The NTCA officials say that based on feedback, suitable corrections were made and the census should be done once in four years. “The exercise should have been started in 2021, but camera trap work itself began in October 2021. The Central Government is also keen on presenting the report at the St Petersburg Summit, scheduled in November 2022. It’s also possible that the report may be released in July on International Tiger Day,” says a Forest official.

Wildlife conservationist and trustee of Wildlife First, Praveen Bhargav, says the estimation of tiger numbers has become a monopoly of WII. This stifling of independent scientific research is condemnable. Eminent scientists who pioneered sampling-based techniques to estimate tigers have found that the extrapolation of tiger numbers using the index-calibration methodology by WII, is scientifically unreliable, he feels.
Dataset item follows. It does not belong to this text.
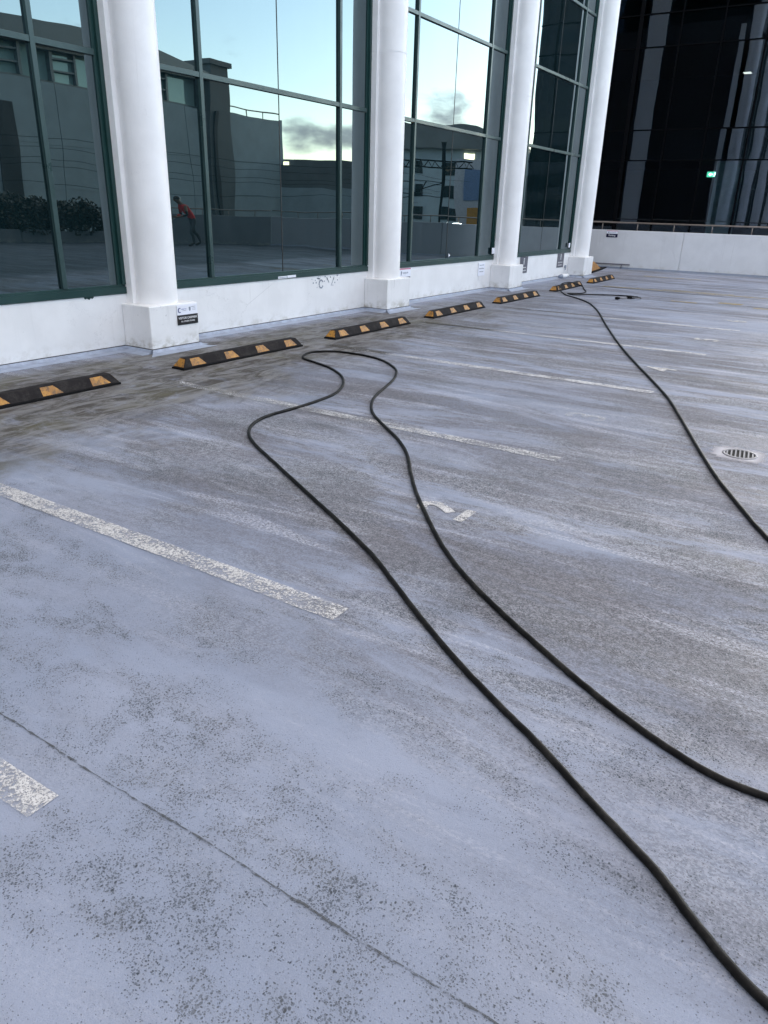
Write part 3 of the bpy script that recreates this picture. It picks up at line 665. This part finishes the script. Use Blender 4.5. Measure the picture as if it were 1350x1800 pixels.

“To stall rigorous scrutiny, WII has not released raw data although huge sums of public money has been spent. These cast a shadow on WII estimates. The tiger’s range has been shrinking due to development projects, encroachments and the unbridled grant of rights under the Forest Rights Act. Not one hectare of critical wildlife habitat, which can address these threats, has yet been notified. Tiger reserve budgets have ballooned for destructive but “lucrative” earth-moving works based on unscientific management plans. For any improvement, these need to be urgently addressed,” he says.

K Ullas Karanth, Emeritus Director, Centre for Wildlife Studies, Bengaluru, says, “The tiger surveys of 2010, 2014, 2018 have gone on increasing these back-up numbers, using different statistical methods each time, claiming successful climb all the way back to 3,000 or so! This game of numbers reflects no real achievements, because if you consider there were about 2,000 tigers in the 1970s, when tiger conservation took off, it still reflects a minuscule annual growth rate of less than 1 per cent. It suffices to say we can only aspire to have a maximum of 3,500 tigers.”